The European Commission for the Efficiency of Justice

Coaching session with Mr Bühler at Freiburg
by Jürgen Adam (Landgericht Freiburg)

A coaching session regarding length of proceedings was held at the Landgericht (District Court) of Freiburg im Breisgau (Germany) on Friday, April 20, 2012. In advance, it had been agreed to focus solely upon civil litigations in first instance.

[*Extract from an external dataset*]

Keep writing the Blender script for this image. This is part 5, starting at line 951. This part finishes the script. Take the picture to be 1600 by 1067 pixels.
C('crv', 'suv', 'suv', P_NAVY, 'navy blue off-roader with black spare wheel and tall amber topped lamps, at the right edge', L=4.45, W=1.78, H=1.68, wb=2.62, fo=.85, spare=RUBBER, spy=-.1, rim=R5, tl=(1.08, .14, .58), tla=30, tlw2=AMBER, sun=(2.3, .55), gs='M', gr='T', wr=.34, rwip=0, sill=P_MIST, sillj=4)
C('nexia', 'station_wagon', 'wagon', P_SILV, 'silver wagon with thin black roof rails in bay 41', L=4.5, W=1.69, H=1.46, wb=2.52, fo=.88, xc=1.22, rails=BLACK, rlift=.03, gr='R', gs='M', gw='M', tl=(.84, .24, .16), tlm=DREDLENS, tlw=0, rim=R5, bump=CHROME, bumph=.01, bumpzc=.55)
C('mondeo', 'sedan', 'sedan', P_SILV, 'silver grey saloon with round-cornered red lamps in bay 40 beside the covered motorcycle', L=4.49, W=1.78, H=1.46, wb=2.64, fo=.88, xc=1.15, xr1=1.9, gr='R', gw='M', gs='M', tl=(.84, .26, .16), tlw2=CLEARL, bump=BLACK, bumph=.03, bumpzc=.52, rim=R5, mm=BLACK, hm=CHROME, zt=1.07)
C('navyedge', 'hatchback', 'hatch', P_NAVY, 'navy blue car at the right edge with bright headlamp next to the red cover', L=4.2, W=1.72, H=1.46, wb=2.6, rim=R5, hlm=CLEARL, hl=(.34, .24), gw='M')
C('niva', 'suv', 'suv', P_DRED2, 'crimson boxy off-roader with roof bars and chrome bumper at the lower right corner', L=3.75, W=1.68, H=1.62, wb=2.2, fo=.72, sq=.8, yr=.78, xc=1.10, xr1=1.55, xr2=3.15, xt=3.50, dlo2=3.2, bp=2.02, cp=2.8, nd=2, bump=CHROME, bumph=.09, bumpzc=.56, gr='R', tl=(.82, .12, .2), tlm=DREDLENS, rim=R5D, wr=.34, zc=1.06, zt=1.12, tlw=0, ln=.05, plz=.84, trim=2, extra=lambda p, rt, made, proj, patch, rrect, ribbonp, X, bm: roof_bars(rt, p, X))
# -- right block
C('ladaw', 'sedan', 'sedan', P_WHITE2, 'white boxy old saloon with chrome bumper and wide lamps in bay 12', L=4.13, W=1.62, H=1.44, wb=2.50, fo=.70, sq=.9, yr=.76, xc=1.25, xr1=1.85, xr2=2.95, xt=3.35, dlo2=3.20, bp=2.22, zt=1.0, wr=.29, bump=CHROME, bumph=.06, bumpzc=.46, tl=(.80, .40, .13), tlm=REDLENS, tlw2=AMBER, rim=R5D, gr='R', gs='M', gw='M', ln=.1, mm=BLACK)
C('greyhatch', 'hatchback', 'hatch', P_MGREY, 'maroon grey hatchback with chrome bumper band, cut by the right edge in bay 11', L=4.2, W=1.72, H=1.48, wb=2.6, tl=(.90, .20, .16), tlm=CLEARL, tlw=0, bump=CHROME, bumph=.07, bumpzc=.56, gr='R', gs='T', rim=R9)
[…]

The coach, Mr Jacques Bühler, first introduced the SATURN tools for judicial time management to several members of the Landgericht. He also presented an analysis and evaluation of the length of proceedings at the Landgericht. In the discussion that followed, it was soon agreed that from a purely statistical point of view, length of proceedings does not seem to pose a great problem at the Landgericht, as the average length of proceedings is less than eight months and as the court has during the last years constantly managed to finish a number of cases roughly equal to the number of newly reinstated proceedings.
The members of the Landgericht then pointed out that nevertheless, length of proceedings might be a problem in certain „complex cases“, especially malpractice suits against physicians, tax counsellors and lawyers or suits arising from construction contracts. These complex cases account for up to 1/3 of a typical judge’s caseload. During the discussion, two factors responsible for delays in the proceedings have quickly be identified: difficulties in finding (and dealing with) experts, and losses of know-how due to changes in the person of the judge. The participants of the coaching session then went on to discuss especially the second aspect in greater detail. Members of the Landgericht explained that due to usual career paths in the judiciary, there is a high degree of fluctuation among the judges. There are no regulations or even best practices regarding the process of a case being handed over to a new judge. Usually, no transfer of knowledge is taking place - with the effect that in many cases, the new judge working his or her way through the file will have to repeat much of the judicial work already done (but not documented) by the predecessor. Mr Bühler expressed that it might be an interesting task for CEPEJ to conduct an enquiry regarding the process of knowledge transfer in different countries. In the end, it was agreed to ask CEPEJ to conduct such a study and to have the subject discussed at the next pilot court meeting.
At this point, the Landgericht Freiburg has clearly taken a first step only to enhance time management in critical cases. However, the preparation and implementation of the coaching session have already been of great help: Mr Bühler was able to present an objective evaluation of the situation at the court, and it was possible to identify concrete issues to be addressed in the future. With the input to be expected from CEPEJ, the court should be able to develop innovative solutions for a common problem. It should also be mentioned that the discussion took place in very cordial and productive atmosphere. The Landgericht wishes to thank Mr Bühler, Ms Oreshkina and all the staff at CEPEJ for the work done so far and is very much looking forward to the next steps of this project.